Çocuk ceza infaz kurumlarında incelemelerde bulunan alt komisyon raporunu tamamladı. Alt Komisyon Başkanı ve AK Parti İstanbul Milletvekili Mustafa Ataş, komisyonun önerileri doğrultusunda cezaevlerinde çocukların birlikte yattıkları koğuş sisteminden tekli koğuş sistemine geçme çalışmalarının Adalet Bakanlığı tarafından başlatıldığını açıkladı.
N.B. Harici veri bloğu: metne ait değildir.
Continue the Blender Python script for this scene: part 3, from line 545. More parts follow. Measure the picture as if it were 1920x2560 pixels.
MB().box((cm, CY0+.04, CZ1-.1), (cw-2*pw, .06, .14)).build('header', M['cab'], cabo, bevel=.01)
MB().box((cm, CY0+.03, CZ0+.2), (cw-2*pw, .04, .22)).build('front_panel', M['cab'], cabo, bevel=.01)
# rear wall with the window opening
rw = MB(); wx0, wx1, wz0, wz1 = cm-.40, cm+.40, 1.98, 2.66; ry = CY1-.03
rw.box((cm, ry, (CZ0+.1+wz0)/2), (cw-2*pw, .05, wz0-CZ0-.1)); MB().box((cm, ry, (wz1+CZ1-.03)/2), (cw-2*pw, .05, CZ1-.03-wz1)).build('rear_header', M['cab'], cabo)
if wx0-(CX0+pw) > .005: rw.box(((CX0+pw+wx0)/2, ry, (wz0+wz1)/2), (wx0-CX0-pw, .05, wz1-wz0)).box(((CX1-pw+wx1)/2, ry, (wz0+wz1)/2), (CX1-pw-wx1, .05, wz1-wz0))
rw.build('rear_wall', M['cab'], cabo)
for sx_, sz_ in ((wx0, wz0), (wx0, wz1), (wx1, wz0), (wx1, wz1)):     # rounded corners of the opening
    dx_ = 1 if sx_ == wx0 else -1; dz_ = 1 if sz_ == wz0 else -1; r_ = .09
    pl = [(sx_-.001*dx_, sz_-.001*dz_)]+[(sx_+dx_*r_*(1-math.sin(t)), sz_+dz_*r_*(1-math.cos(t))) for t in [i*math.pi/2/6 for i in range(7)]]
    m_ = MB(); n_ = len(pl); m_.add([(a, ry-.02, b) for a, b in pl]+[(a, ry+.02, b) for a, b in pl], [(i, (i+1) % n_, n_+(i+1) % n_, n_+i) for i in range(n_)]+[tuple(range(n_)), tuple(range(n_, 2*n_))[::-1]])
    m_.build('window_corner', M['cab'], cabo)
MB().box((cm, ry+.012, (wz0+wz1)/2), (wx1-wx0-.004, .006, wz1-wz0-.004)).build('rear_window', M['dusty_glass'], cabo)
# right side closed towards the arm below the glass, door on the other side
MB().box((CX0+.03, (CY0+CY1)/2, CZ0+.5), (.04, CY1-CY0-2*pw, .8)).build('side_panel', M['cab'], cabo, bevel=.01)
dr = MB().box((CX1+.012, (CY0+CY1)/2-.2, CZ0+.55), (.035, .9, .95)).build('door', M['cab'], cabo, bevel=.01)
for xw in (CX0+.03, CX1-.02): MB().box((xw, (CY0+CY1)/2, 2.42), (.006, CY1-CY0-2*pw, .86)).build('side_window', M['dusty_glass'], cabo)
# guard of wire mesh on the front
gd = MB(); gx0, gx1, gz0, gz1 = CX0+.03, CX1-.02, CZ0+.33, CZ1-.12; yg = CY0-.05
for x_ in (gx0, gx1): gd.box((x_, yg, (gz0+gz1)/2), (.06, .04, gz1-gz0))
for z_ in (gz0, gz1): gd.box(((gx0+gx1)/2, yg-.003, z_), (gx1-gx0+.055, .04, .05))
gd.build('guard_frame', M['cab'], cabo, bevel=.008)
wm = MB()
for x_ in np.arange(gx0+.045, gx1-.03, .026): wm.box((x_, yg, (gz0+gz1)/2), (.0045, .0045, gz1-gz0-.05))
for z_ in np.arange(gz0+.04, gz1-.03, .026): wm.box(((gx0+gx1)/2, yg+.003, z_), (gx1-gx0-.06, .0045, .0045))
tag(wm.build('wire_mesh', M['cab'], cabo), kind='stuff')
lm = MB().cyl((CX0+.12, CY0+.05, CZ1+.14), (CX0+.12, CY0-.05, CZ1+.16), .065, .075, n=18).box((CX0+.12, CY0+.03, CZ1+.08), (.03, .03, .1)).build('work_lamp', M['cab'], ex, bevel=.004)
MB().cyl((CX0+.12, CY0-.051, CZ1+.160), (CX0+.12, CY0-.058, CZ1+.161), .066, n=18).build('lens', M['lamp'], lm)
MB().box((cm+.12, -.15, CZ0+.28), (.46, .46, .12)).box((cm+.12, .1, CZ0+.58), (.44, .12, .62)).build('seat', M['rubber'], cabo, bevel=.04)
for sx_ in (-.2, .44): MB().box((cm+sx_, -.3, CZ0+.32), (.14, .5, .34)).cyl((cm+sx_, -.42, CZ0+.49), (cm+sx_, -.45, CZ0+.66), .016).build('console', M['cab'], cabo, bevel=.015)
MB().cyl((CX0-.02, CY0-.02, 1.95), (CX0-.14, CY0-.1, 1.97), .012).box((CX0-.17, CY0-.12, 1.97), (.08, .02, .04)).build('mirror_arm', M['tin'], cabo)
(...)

TBMM İnsan Haklarını İnceleme Komisyonu bünyesinde çocuk ve gençlerin kaldığı ceza infaz kurumlarında incelemelerde bulunmak üzere kurulan alt komisyon incelemelerini tamamladı. Alt Komisyon Başkanı Ataş, Meclis'te düzenlediği basın toplantısı ile Alt Komisyon raporuna ilişkin bilgi verdi. Alt Komisyon'un Çorum Milletvekili Murat Yıldırım, Denizli Milletvekili Mithat Ekici, Denizli Milletvekili Ali Rıza Ertemür, Sivas Milletvekili Malik Ecder Özdemir ve İzmir Milletvekili Şenol Bal'dan oluştuğunu
belirten Ataş, sırasıyla Elazığ Çocuk Eğitimevi ve E Tipi Kapalı Ceza İnfaz Kurumu, Ankara Sincan Çocuk ve Gençlik Kapalı Ceza İnfaz Kurumu ve Keçiören Çocuk Eğitimevi, Adana Pozantı M Tipi Çocuk Kapalı Ceza İnfaz Kurumu, İstanbul Maltepe Çocuk ve Gençlik Kapalı Ceza İnfaz Kurumu, Kayseri İncesi Çocuk Kapalı Ceza İnfaz Kurumu, İzmir Buca Çocuk Eğitimevi ve Bergama M Tipi Çocuk Kapalı Ceza İnfaz Kurumunda incelemelerde bulunduklarını, incelemelere Adalet Müfettişi Mecit Gürsoy'un da eşlik ettiğini belirtti.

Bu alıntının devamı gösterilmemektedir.